_Supplied data_
==============================
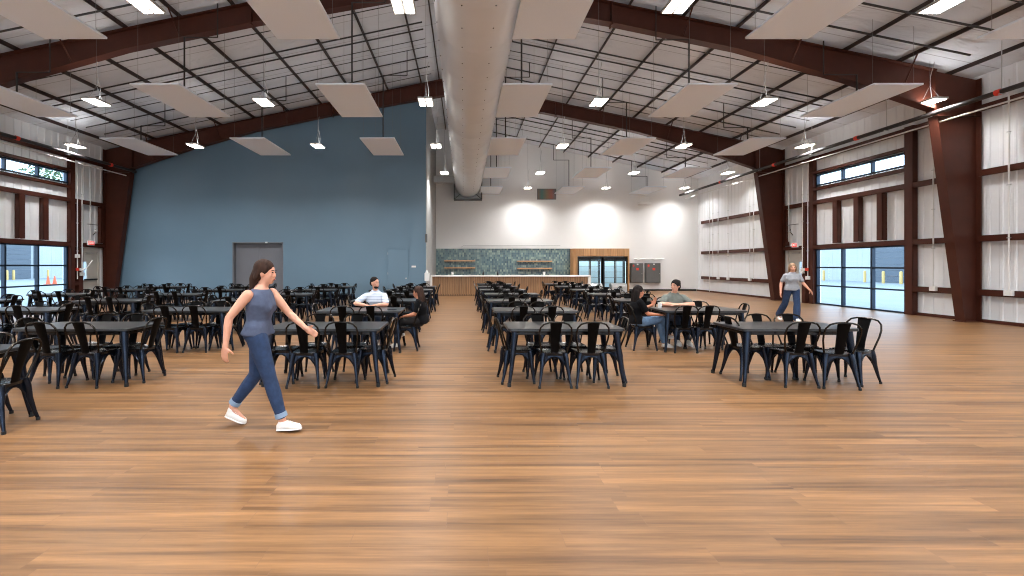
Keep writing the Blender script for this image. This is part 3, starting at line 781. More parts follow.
==============================
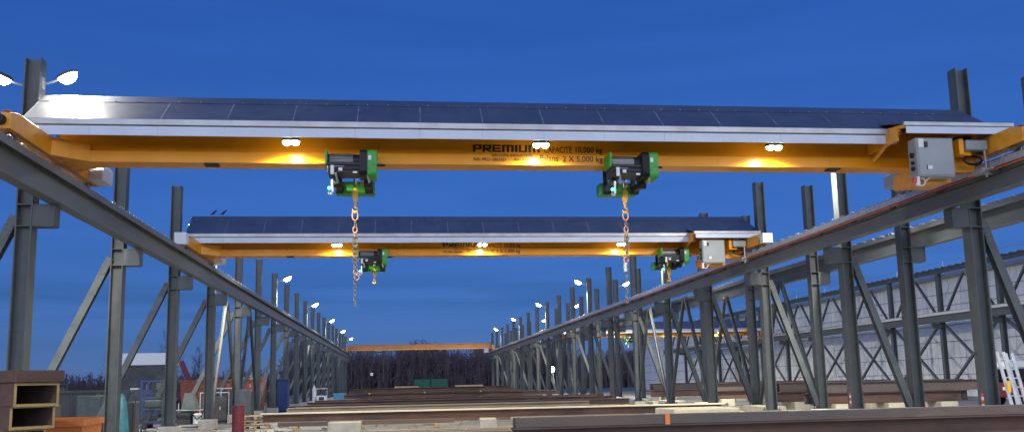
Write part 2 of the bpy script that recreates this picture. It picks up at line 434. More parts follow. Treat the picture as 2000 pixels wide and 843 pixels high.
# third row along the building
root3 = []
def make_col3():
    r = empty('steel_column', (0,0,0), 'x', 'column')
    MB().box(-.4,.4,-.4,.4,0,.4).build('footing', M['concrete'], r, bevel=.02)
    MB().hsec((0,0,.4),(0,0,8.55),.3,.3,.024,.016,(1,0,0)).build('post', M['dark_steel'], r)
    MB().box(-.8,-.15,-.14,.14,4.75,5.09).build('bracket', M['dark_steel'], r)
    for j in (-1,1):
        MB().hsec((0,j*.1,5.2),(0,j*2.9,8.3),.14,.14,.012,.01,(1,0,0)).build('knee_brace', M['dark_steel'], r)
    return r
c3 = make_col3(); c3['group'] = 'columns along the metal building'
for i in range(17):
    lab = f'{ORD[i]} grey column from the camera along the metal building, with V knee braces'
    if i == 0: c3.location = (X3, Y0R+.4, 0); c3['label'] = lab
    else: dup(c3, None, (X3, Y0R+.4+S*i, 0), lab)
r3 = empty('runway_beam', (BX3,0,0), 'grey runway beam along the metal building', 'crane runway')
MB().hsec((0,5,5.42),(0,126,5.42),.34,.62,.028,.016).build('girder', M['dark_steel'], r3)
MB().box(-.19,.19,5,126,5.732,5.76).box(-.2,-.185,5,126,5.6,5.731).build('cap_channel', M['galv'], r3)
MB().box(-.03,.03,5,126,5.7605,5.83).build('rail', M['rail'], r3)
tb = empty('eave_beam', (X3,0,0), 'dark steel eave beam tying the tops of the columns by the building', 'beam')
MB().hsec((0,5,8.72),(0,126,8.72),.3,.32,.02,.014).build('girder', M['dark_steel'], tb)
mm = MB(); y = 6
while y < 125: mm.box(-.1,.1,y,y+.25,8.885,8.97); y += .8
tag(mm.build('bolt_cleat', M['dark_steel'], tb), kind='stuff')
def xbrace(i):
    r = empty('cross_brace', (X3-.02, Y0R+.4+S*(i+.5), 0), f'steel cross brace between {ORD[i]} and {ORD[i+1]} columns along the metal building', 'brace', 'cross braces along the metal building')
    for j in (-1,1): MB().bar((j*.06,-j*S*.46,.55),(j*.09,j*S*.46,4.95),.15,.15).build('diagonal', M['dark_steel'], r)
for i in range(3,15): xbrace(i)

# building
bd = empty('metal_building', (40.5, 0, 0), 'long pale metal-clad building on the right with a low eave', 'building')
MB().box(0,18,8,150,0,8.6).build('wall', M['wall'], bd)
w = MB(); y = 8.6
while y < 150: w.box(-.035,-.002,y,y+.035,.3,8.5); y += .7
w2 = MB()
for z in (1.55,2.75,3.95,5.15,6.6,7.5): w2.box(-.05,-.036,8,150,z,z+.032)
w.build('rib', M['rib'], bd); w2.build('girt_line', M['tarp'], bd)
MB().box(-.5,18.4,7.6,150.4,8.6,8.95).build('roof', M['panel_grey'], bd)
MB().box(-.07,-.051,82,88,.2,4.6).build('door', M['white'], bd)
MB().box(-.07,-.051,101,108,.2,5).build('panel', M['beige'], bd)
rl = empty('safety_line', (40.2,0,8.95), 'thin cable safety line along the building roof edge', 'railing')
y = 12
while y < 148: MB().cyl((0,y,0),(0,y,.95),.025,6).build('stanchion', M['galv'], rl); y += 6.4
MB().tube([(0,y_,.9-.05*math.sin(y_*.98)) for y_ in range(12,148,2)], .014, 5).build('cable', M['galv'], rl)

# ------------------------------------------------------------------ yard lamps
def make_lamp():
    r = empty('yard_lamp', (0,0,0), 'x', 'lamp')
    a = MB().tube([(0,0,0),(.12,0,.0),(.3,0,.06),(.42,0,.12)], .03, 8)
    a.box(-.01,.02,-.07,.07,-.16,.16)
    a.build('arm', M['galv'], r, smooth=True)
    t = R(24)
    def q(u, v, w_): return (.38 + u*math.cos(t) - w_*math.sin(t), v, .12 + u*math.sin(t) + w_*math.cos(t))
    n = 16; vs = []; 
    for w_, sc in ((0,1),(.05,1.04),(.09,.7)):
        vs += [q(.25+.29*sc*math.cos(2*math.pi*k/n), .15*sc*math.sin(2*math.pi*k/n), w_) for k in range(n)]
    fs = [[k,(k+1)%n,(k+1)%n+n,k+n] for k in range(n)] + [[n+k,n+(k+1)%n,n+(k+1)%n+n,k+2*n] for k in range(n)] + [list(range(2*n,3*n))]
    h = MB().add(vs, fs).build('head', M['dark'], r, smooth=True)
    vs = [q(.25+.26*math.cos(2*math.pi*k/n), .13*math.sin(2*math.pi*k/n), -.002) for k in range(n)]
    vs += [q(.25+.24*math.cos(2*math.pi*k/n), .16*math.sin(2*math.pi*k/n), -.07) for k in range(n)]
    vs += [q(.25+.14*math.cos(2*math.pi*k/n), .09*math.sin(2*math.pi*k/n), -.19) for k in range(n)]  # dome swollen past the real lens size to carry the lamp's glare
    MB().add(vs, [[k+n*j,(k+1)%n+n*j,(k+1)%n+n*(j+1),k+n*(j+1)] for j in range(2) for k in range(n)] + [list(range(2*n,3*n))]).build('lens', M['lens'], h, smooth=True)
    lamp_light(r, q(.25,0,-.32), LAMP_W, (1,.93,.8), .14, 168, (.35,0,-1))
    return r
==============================
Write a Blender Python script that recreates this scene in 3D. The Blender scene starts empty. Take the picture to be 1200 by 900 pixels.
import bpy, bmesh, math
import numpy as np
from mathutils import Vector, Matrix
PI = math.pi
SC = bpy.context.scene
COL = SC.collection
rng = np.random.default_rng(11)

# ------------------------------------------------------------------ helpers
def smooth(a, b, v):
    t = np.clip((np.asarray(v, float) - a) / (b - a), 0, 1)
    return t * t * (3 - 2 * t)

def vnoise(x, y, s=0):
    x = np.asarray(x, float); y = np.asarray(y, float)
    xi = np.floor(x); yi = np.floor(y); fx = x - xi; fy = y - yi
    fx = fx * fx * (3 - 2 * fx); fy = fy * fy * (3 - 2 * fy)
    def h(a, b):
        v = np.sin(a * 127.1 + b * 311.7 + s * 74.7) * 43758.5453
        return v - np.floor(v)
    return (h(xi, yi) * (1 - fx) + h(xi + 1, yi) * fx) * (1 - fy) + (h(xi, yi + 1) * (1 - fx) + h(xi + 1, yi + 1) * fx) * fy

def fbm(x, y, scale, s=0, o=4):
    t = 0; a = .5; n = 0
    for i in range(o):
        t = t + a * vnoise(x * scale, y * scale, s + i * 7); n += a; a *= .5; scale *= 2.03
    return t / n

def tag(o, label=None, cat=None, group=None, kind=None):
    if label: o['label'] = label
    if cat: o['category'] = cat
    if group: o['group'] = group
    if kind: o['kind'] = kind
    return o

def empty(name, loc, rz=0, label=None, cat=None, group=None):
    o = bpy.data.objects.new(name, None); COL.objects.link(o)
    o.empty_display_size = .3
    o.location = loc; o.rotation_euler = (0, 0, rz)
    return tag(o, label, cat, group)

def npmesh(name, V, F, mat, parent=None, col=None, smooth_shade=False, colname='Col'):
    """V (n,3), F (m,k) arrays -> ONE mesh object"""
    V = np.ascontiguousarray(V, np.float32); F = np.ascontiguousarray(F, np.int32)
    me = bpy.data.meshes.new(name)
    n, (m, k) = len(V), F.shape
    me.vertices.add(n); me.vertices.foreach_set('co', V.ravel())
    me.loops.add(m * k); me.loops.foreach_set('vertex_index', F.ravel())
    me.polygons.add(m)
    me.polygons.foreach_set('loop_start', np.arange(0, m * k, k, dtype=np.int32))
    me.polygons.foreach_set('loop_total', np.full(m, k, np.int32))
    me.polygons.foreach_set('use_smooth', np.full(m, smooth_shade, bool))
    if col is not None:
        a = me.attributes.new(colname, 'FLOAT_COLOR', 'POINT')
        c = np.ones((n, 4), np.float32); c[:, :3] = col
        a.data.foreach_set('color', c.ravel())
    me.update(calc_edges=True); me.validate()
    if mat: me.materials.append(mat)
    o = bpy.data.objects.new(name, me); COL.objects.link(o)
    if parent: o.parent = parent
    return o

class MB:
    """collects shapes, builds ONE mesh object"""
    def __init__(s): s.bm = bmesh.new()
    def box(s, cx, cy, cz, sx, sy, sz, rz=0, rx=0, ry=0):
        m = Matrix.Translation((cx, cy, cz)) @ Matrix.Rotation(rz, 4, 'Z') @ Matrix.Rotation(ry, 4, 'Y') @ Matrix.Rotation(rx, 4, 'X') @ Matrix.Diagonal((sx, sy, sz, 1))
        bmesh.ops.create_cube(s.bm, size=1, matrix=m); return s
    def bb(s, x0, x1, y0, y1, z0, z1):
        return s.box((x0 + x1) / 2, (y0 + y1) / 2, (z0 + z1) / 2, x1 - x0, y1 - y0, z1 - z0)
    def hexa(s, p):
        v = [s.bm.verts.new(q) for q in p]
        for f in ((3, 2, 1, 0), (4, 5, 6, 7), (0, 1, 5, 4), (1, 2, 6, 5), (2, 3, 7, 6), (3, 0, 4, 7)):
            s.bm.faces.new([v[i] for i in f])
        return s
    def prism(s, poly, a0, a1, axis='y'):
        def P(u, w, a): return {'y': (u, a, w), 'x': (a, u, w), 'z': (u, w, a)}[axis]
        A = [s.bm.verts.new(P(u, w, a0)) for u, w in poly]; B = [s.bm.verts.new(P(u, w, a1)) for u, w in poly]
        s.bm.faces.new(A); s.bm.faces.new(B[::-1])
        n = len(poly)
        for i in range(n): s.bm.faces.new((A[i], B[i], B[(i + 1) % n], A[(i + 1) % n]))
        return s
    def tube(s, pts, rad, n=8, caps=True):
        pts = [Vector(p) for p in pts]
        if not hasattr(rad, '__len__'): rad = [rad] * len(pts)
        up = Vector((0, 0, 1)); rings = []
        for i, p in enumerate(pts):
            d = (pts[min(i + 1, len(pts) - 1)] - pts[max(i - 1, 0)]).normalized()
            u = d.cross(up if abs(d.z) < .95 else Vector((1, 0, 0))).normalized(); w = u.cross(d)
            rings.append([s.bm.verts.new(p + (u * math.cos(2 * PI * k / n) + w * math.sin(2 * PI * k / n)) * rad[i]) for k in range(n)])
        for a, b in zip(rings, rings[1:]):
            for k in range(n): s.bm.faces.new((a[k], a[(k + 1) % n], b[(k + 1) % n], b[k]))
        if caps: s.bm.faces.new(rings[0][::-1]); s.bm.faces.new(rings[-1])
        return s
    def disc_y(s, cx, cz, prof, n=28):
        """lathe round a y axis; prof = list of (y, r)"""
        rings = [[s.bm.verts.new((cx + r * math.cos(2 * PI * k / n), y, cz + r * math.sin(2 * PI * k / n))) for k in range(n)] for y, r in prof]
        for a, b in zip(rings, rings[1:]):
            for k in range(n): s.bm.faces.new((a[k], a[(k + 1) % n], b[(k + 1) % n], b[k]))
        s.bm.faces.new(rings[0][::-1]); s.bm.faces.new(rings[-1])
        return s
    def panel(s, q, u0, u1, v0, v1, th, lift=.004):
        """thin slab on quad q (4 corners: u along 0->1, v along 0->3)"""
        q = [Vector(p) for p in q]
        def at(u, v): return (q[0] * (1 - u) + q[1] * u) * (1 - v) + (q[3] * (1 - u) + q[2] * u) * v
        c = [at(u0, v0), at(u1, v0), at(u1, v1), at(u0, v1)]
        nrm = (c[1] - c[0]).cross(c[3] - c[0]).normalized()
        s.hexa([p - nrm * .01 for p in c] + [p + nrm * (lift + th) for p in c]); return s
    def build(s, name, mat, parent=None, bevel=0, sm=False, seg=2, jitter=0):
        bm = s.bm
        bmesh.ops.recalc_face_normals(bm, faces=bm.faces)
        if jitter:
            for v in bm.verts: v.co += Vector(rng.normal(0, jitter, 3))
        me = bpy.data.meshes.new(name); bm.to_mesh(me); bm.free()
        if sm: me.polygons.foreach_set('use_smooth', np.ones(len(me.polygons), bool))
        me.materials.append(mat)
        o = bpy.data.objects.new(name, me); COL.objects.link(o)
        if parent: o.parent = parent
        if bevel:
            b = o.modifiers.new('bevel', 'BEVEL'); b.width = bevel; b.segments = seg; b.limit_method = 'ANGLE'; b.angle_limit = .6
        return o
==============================
_Your goal_
Transcribe the lines above from the one with "Write a Blender" through the one with "return t * t * (3 - 2 * t)". Include both ends and leave out every other line.

_Reply to the task_
Write a Blender Python script that recreates this scene in 3D. The Blender scene starts empty. Take the picture to be 1200 by 900 pixels.
import bpy, bmesh, math
import numpy as np
from mathutils import Vector, Matrix
PI = math.pi
SC = bpy.context.scene
COL = SC.collection
rng = np.random.default_rng(11)

# ------------------------------------------------------------------ helpers
def smooth(a, b, v):
    t = np.clip((np.asarray(v, float) - a) / (b - a), 0, 1)
    return t * t * (3 - 2 * t)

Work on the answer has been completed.